Kathryn Grayson stars as Abigail Chandler, a young woman who wants to be an opera star. She has left behind her Boston home to study music in New York City, generously aided by her uncle. When the money he sends turns out to be inadequate, she hesitates to ask for more, and instead takes a job singing at The Golden Rooster, a bawdy house of song and dance. When word gets back to Boston that she has been seen performing and showing her limbs, her very proper family nearly combusts. Hopping the next train, they head out to see for themselves if this is true.

Martha, Abigail’s little sister (played by June Allyson) is determined to prove for herself that such a nasty rumor cannot be true. She goes to the Rooster herself, only to find a poster of her sister as the main feature, and she faints clean away on the floor.

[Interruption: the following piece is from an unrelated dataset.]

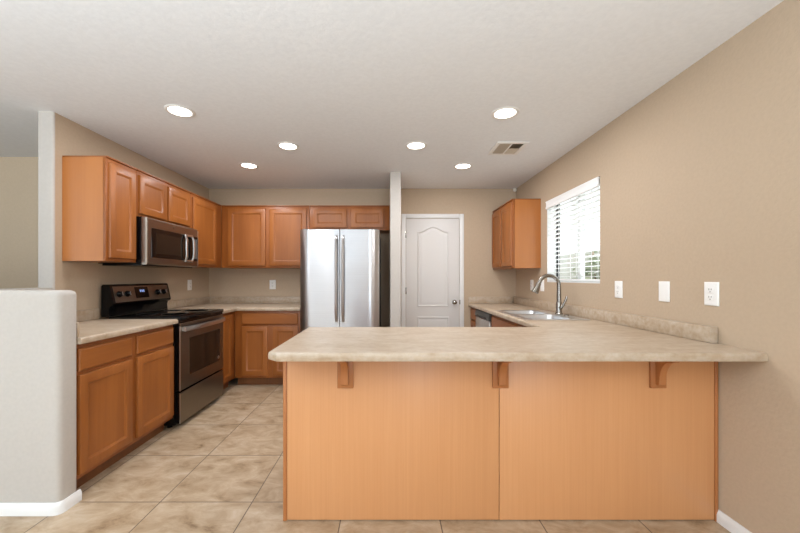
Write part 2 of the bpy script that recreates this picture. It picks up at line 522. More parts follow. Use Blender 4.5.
# what the window looks out on
struct('yard_ground', one(XW+TH+0.02, 9, -2, 14, -0.15, -0.02), M['yard'])
struct('yard_wall', one(5.2, 5.4, -2, 14, -0.02, 1.95), M['yard_wall'])
def shrub(name, label, x, y, r, hgt, n):
    t = root(name, label, 'shrub', (x, y, -0.02), 'shrubs outside the kitchen window')
    b = BM()
    for k in range(5):
        a = k*1.3
        tube(b, [(x, y, -0.02), (x+0.1*math.cos(a), y+0.1*math.sin(a), hgt*0.35), (x+r*0.6*math.cos(a), y+r*0.6*math.sin(a), hgt*0.8)], [0.025, 0.018, 0.006], 6)
    link('stem', b, M['toe'], t)
    b = BM()
    for k in range(n):
        th, ph = random.uniform(0, 2*PI), math.acos(random.uniform(-1, 1))
        q = r*random.uniform(0.55, 1.0)
        c = Vector((x+q*math.sin(ph)*math.cos(th), y+q*math.sin(ph)*math.sin(th), hgt*0.6+hgt*0.42*math.cos(ph)*q/r))
        m = Matrix.Rotation(random.uniform(0, 6.28), 3, 'Z') @ Matrix.Rotation(random.uniform(-1, 1), 3, 'X')
        l_, w_ = random.uniform(0.06, 0.1), random.uniform(0.025, 0.04)
        vs = [bm_v for bm_v in (b.verts.new(c+m@Vector(p)) for p in ((-l_, 0, 0), (0, -w_, 0.012), (l_, 0, 0), (0, w_, 0.012)))]
        b.faces.new(vs)
    link('foliage', b, M['leaf'], t)
shrub('garden_shrub', 'green shrub outside the window, seen low between the slats nearest the sink', 3.4, 5.6, 0.55, 1.65, 900)

# ------------------------------------------------------------------ cabinets
def cabinet(name, label, group, facing, at, u0, u1, v0, v1, depth, doors=(), drawers=(), rail_mat='cab_h', toe=0, end_mat=None, top_lip=True, loc=None, stile=None):
    """carcass behind the face plane 'at'; doors and drawer fronts laid over a face frame"""
    P = plane(facing, at)
    c = P((u0+u1)/2, v0, -depth/2)
    t = root(name, label, 'cabinet', (c[0], c[1], v0 if not toe else 0), group)
    b = BM()
    pbox(b, P, u0, u1, v0+toe, v1, -depth, -0.019)
    link('carcass', b, M[end_mat or 'cab'], t)
    # face frame: stiles, rails and the bars between the openings
    b = BM()
    pbox(b, P, u0, u1, v0+toe, v1, -0.0188, 0.0, 0.0012)
    link('face_frame', b, M['cab_frame'], t)
    if toe:
        pbox_b = pbox(BM(), P, u0+0.001, u1-0.001, v0, v0+toe-0.0005, -depth, -0.075)
        link('toe_board', pbox_b, M['toe'], t)
    if top_lip:
        link('top_edge', pbox(BM(), P, u0, u1, v1, v1+0.012, -depth, 0.012, 0.003), M['cab_frame'], t)
    for q in doors:
        link('door', panel_door(BM(), P, *q), M['cab'], t)
    for q in drawers:
        link('drawer', slab_front(BM(), P, *q), M[rail_mat], t)
    return t

UP = 'wall cabinets above the counters'
LO = 'base cabinets under the counters'
e = 0.0015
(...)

Meanwhile, Abigail is going to great lengths to convince her uncle that she’s singing in an opera called The Golden Rooster. Those rumors are just silly; she would never do a thing like that! But when her uncle says he will buy tickets to the opera that night to make sure she’s really performing in it, Abigail knows she’s sunk. She’ll get yanked back to Boston and she’ll never accomplish her dream. But with a whole lot of fancy footwork from her good friend Spike (Jimmy Durante, in his first dancing role) she manages to get on the opera stage and silences her uncle’s doubts.

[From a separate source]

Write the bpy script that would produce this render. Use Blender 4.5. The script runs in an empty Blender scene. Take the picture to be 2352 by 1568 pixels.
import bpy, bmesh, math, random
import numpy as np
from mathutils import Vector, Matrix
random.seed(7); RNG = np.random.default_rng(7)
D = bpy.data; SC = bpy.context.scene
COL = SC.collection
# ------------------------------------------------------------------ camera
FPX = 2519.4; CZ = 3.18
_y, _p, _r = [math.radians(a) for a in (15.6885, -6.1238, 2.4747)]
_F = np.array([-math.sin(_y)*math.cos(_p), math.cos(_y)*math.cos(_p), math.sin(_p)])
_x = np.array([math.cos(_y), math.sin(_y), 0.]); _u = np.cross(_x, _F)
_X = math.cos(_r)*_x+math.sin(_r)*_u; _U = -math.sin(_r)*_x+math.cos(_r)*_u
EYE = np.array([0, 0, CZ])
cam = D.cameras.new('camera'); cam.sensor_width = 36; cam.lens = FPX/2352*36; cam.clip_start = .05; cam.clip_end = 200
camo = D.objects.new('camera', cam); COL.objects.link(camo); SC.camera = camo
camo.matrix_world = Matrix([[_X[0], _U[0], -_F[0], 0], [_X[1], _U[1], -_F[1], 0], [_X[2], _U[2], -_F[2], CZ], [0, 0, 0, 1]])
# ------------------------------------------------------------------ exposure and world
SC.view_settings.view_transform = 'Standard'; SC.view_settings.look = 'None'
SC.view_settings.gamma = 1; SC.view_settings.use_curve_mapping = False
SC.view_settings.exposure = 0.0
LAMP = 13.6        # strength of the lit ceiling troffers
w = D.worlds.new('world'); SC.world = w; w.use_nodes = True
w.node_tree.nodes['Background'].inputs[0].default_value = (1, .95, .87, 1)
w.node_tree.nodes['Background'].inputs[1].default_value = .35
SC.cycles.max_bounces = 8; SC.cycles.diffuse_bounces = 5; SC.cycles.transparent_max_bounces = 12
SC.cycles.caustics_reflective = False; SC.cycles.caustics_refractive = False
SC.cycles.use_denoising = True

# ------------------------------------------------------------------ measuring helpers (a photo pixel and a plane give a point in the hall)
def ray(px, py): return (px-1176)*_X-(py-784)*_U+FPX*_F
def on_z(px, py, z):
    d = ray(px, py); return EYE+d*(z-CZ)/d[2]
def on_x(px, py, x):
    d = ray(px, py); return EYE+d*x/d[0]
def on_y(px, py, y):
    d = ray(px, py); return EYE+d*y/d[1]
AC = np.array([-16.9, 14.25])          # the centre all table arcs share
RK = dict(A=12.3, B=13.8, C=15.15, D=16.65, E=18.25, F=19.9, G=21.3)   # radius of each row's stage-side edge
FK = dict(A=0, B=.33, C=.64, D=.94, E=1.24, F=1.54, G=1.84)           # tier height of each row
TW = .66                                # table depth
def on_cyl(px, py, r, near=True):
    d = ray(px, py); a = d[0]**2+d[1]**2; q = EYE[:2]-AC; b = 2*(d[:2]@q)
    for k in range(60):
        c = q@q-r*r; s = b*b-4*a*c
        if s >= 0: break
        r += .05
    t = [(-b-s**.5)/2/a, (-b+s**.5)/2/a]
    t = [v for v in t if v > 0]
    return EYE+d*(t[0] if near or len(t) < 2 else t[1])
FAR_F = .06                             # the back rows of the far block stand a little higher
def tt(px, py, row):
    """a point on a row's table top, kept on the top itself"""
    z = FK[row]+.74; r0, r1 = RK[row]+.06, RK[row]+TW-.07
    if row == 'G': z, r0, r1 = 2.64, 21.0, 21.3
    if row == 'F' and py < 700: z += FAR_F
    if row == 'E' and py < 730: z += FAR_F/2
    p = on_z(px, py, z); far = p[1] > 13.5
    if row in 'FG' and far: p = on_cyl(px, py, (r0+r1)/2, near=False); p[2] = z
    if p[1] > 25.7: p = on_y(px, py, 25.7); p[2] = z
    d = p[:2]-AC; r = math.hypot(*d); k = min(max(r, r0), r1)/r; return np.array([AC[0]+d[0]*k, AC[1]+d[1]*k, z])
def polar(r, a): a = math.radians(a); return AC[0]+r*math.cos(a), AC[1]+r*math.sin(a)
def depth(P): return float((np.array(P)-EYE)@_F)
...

However – in so doing, she makes an enemy of the male lead, causes embarrassment for the head of the opera board, and ends up making a mess of everything. Only a great act of sacrifice on Martha’s part brings everything together in the end the way it should be.

Also starring Peter Lawford as Martha’s serious-minded, earnest love interest, this movie had a lot of tender moments. It was fun to watch Jimmy Durante pull off his wild stunts and to hear Kathryn sing, although it’s unfortunate that so many lies were told in the process of getting the girls where they wanted to be. And lest you be concerned about the performances at The Golden Rooster, they certainly would have been risqué for the turn of the century when the film was set, but the swimwear pictured went down to the knees and the undergarments went halfway down the thigh. We were given the impression of naughtiness of a bygone era rather than actual naughtiness. I found the film to be quite a bit of fun but have decided that Peter Lawford isn’t much good at slapstick.

A side note: Peter would go on to star opposite June Allyson again in “Little Women,” filmed three years later in 1949. He was much more suited to that role.